• **Written problem**: In the material below, please retype the lines from the very first through the one with "S.view_settings.view_transform='Standard'", exactly and without pictures.

━━━━━━━━

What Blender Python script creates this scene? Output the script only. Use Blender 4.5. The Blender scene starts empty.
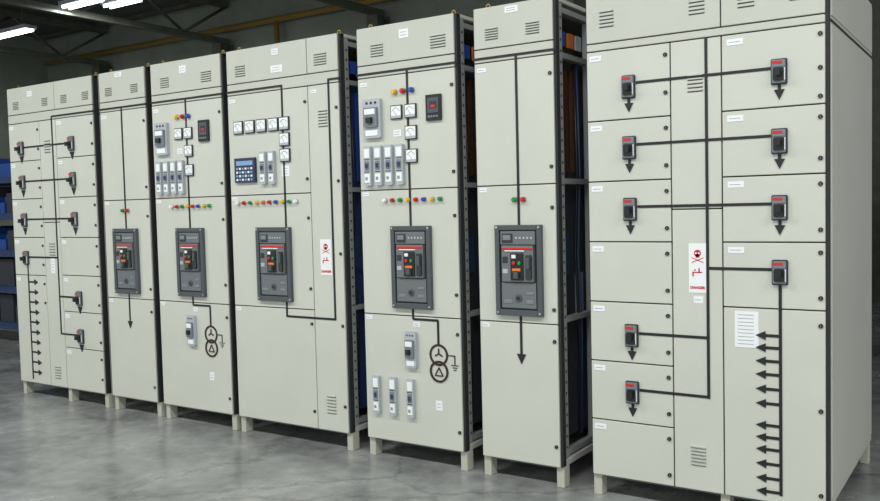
import bpy, bmesh, random
from math import *
from mathutils import Matrix, Vector
random.seed(4)
S=bpy.context.scene
S.view_settings.view_transform='Standard'

# ------------------------------------------------------------ materials
def lin(c): 
    c=c/255.0
    return c/12.92 if c<=0.04045 else ((c+0.055)/1.055)**2.4
def mat(name,rgb,rough=0.5,metal=0.0,noise=0.0,scale=8.0,emit=0.0,bump=0.0,coat=0.0):
    m=bpy.data.materials.new(name); m.use_nodes=True
    nt=m.node_tree; b=nt.nodes["Principled BSDF"]
    col=(lin(rgb[0]),lin(rgb[1]),lin(rgb[2]),1)
    b.inputs["Base Color"].default_value=col
    b.inputs["Roughness"].default_value=rough
    b.inputs["Metallic"].default_value=metal
    if coat: b.inputs["Coat Weight"].default_value=coat
    if emit:
        b.inputs["Emission Color"].default_value=col; b.inputs["Emission Strength"].default_value=emit
    if noise or bump:
        tc=nt.nodes.new("ShaderNodeTexCoord"); n=nt.nodes.new("ShaderNodeTexNoise")
        n.inputs["Scale"].default_value=scale; n.inputs["Detail"].default_value=6
        nt.links.new(tc.outputs["Object"],n.inputs["Vector"])
        if noise:
            r=nt.nodes.new("ShaderNodeValToRGB")
            r.color_ramp.elements[0].position=0.3; r.color_ramp.elements[1].position=0.7
            r.color_ramp.elements[0].color=tuple(v*(1-noise) for v in col[:3])+(1,)
            r.color_ramp.elements[1].color=tuple(min(1,v*(1+noise)) for v in col[:3])+(1,)
            nt.links.new(n.outputs["Fac"],r.inputs["Fac"]); nt.links.new(r.outputs["Color"],b.inputs["Base Color"])
        if bump:
            bp=nt.nodes.new("ShaderNodeBump"); bp.inputs["Strength"].default_value=bump; bp.inputs["Distance"].default_value=0.01
            nt.links.new(n.outputs["Fac"],bp.inputs["Height"]); nt.links.new(bp.outputs["Normal"],b.inputs["Normal"])
    return m
BEIGE=mat("beige_paint",(197,199,189),0.40,noise=0.03,scale=3)
HEADP=mat("header_paint",(189,191,181),0.45,noise=0.03,scale=3)
SIDEP=mat("side_paint",(184,185,176),0.5,noise=0.03,scale=2)
GASK=mat("gasket_black",(38,40,40),0.7)
LINE=mat("mimic_black",(26,26,27),0.55)
BRN=mat("mimic_brown",(48,30,25),0.55)
FRAME=mat("frame_grey",(156,160,158),0.5,metal=0.2)
FOOT=mat("foot_paint",(180,180,168),0.5)
INNER=mat("interior_dark",(50,55,62),0.7)
INNERB=mat("interior_blue",(44,60,110),0.6)
CBF=mat("breaker_frame",(74,80,84),0.5)
CBP=mat("breaker_panel",(104,109,111),0.45)
CBD=mat("breaker_dark",(42,45,48),0.4)
DEV=mat("device_grey",(172,178,184),0.4)
DEV2=mat("device_mid",(118,126,132),0.4)
BLK=mat("black_plastic",(22,22,24),0.4)
RED=mat("red_plastic",(196,36,30),0.35)
GRN=mat("green_plastic",(30,140,70),0.35)
YEL=mat("yellow_plastic",(225,185,40),0.35)
BLU=mat("blue_plastic",(40,80,170),0.35)
WHT=mat("white_plastic",(234,238,238),0.4)
AMB=mat("orange_plastic",(226,120,40),0.35)
NAVY=mat("display_navy",(34,38,74),0.3)
LCD=mat("lcd",(120,160,200),0.3)
CHR=mat("steel_bright",(190,190,188),0.3,metal=0.9)
BRS=mat("brass",(150,132,80),0.45,metal=0.6)
COP=mat("copper",(150,96,70),0.4,metal=0.8)
PAPER=mat("paper",(232,234,236),0.7)
TXT=mat("print_grey",(140,146,156),0.7)
TUBE=mat("tube_glow",(235,248,255),0.4,emit=6)
STEEL=mat("roof_steel",(80,83,72),0.6,noise=0.2)
PIPE=mat("pipe_ochre",(146,120,62),0.5)
WOOD=mat("pallet_wood",(140,114,82),0.8,noise=0.25,scale=14)
BIN=mat("bin_blue",(34,74,150),0.4)
RACKB=mat("rack_blue",(44,62,100),0.5)

# ------------------------------------------------------------ mesh builder
class MB:
    def __init__(s): s.bm=bmesh.new(); s.mats=[]
    def mi(s,m):
        if m not in s.mats: s.mats.append(m)
        return s.mats.index(m)
    def _face(s,vs,i):
        f=s.bm.faces.new(vs); f.material_index=i; return f
    def box(s,x0,x1,y0,y1,z0,z1,m):
        i=s.mi(m); v=[s.bm.verts.new((x,y,z)) for z in (z0,z1) for y in (y0,y1) for x in (x0,x1)]
        for q in ((0,2,3,1),(4,5,7,6),(0,1,5,4),(2,6,7,3),(0,4,6,2),(1,3,7,5)): s._face([v[k] for k in q],i)
    def prism(s,pts,y0,y1,m,smooth=False):   # pts in XZ plane
        i=s.mi(m); a=[s.bm.verts.new((p[0],y0,p[1])) for p in pts]; b=[s.bm.verts.new((p[0],y1,p[1])) for p in pts]
        s._face(a,i); s._face(b[::-1],i); n=len(pts)
        for k in range(n):
            f=s._face([a[k],b[k],b[(k+1)%n],a[(k+1)%n]],i); f.smooth=smooth
    def cyl(s,x,z,r,y0,y1,m,n=16):
        s.prism([(x+r*cos(2*pi*k/n),z+r*sin(2*pi*k/n)) for k in range(n)],y0,y1,m,True)
    def dome(s,x,z,r,y0,h,m,n=14):
        s.cyl(x,z,r,y0,y0-h*0.6,m,n); s.cyl(x,z,r*0.72,y0-h*0.6,y0-h,m,n)
    def ring(s,x,z,r,w,y0,y1,m,n=32):
        i=s.mi(m)
        def c(rr,y): return [s.bm.verts.new((x+rr*cos(2*pi*k/n),y,z+rr*sin(2*pi*k/n))) for k in range(n)]
        A,B,C,D=c(r-w/2,y0),c(r+w/2,y0),c(r-w/2,y1),c(r+w/2,y1)
        for k in range(n):
            j=(k+1)%n
            for q in ((A[k],A[j],B[j],B[k]),(C[k],D[k],D[j],C[j]),(B[k],B[j],D[j],D[k]),(A[k],C[k],C[j],A[j])): s._face(q,i)
    def rbox(s,x0,x1,y0,y1,z0,z1,r,m):  # rounded in XZ
        p=[]
        for cx,cz,a0 in ((x1-r,z1-r,0),(x0+r,z1-r,90),(x0+r,z0+r,180),(x1-r,z0+r,270)):
            for k in range(4):
                a=radians(a0+k*30); p.append((cx+r*cos(a),cz+r*sin(a)))
        s.prism(p,y0,y1,m)
    def tube(s,pts,r,m,n=8):
        i=s.mi(m); rings=[]
        P=[Vector(p) for p in pts]
        for k,p in enumerate(P):
            t=(P[min(k+1,len(P)-1)]-P[max(k-1,0)]).normalized()
            u=t.orthogonal().normalized() if k==0 else (u-t*u.dot(t)).normalized()
            w=t.cross(u)
            rings.append([s.bm.verts.new(p+r*(cos(2*pi*q/n)*u+sin(2*pi*q/n)*w)) for q in range(n)])
        for a,b in zip(rings,rings[1:]):
            for q in range(n):
                f=s._face([a[q],a[(q+1)%n],b[(q+1)%n],b[q]],i); f.smooth=True
        s._face(rings[0][::-1],i); s._face(rings[-1],i)
    def obj(s,name,parent=None,bevel=0,loc=(0,0,0)):
        bmesh.ops.recalc_face_normals(s.bm,faces=s.bm.faces)
        me=bpy.data.meshes.new(name); s.bm.to_mesh(me); s.bm.free()
        for m in s.mats: me.materials.append(m)
        o=bpy.data.objects.new(name,me); S.collection.objects.link(o); o.location=loc
        if parent: o.parent=parent
        if bevel:
            b=o.modifiers.new("bevel",'BEVEL'); b.width=bevel; b.segments=2; b.limit_method='ANGLE'; b.angle_limit=radians(50)
        return o
def empty(name,loc):
    e=bpy.data.objects.new(name,None); S.collection.objects.link(e); e.location=loc; e.empty_display_size=0.2; return e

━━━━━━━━

• **Solution to this task**:
What Blender Python script creates this scene? Output the script only. Use Blender 4.5. The Blender scene starts empty.
import bpy, bmesh, random
from math import *
from mathutils import Matrix, Vector
random.seed(4)
S=bpy.context.scene
S.view_settings.view_transform='Standard'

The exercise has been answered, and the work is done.